Se não é mais aceitável, como disse na terça-feira o ministro do Supremo Tribunal Federal (STF), "desviar dinheiro público, seja para financiamento eleitoral, seja para o bolso", o que dizer de dinheiro extorquido de empréstimo consignado a funcionários federais? Não são servidores de altos salários que terão recorrido aos financiamentos com juros mais baixos graças à garantia de pagamento representada pelo acesso à folha de pagamento para descontos automáticos da quitação mensal.
O mais espantoso na Operação Custo Brasil é fato de não estar associado ao uso mais comum do termo – impostos elevados, logística precária, desvios nos cofres de grandes estatais. A investigação do Ministério Público e da Receita Federal em São Paulo mostrou um esquema de fraude cobrava R$ 1 de cada servidor, quando o valor correto, para cobrir custo e render margem de lucro, seria de R$ 0,30. Ou, nas palavras de Fábio Ejchel, da Receita Federal, ''um exemplo de como a corrupção e a sonegação prejudicam o cidadão e aumentam o custo das operações''.

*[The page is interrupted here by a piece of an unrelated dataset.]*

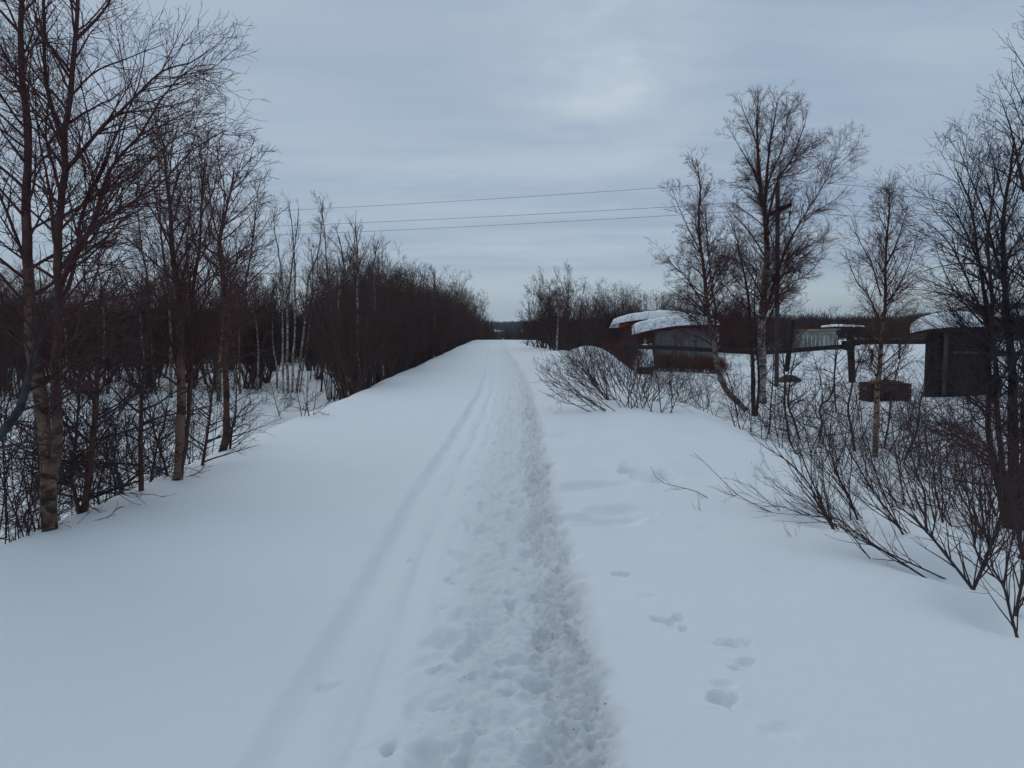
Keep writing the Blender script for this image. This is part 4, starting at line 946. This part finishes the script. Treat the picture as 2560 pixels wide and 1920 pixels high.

Mais do que a autocongratulação dos investigadores, medindo forças e "justiçamento" com os colegas de Curitiba, impressionou uma frase do procurador Andrey Borges de Mendonça:
– R$ 100 milhões foram desviados de funcionários públicos que se privaram de suas necessidades básicas para abastecer os cofres de políticos. É o cúmulo da vilania.
Mesmo para um país quase anestesiado por sucessivas e intermináveis fraudes multibilionárias, o mecanismo da fraude apontada pelos investigadores espanta pelo fato de não envolver empreiteiras ou estatais.
A fome de desvios chegou aos bolsos despreparados da camada de mais baixa renda dos servidores federais. Para explicar, em detalhes: cada funcionário pagava uma taxa mensal de R$ 1 pelo empréstimo consignado. Desse valor, deveria ter pago apenas R$ 0,30. Os outros R$ 0,70 eram surrupiados pelo esquema que envolvia a camada mais abastada da mesma categoria – em tese –, o primeiro escalão do governo.
Nos países que conseguem manter a corrupção como desvio de caráter, não como comportamento padrão, altos funcionários do governo são exatamente isso: colegas mais graduados dos que, na linha de frente, prestam serviços à população. Apesar de a operação ter rendido debate político, é bom lembrar que a corrupção brasileira é apartidária desde sempre. Vinte anos depois do assassinato não esclarecido de Paulo Cesar Farias, outro Paulo Cesar (Morato) apareceu morto.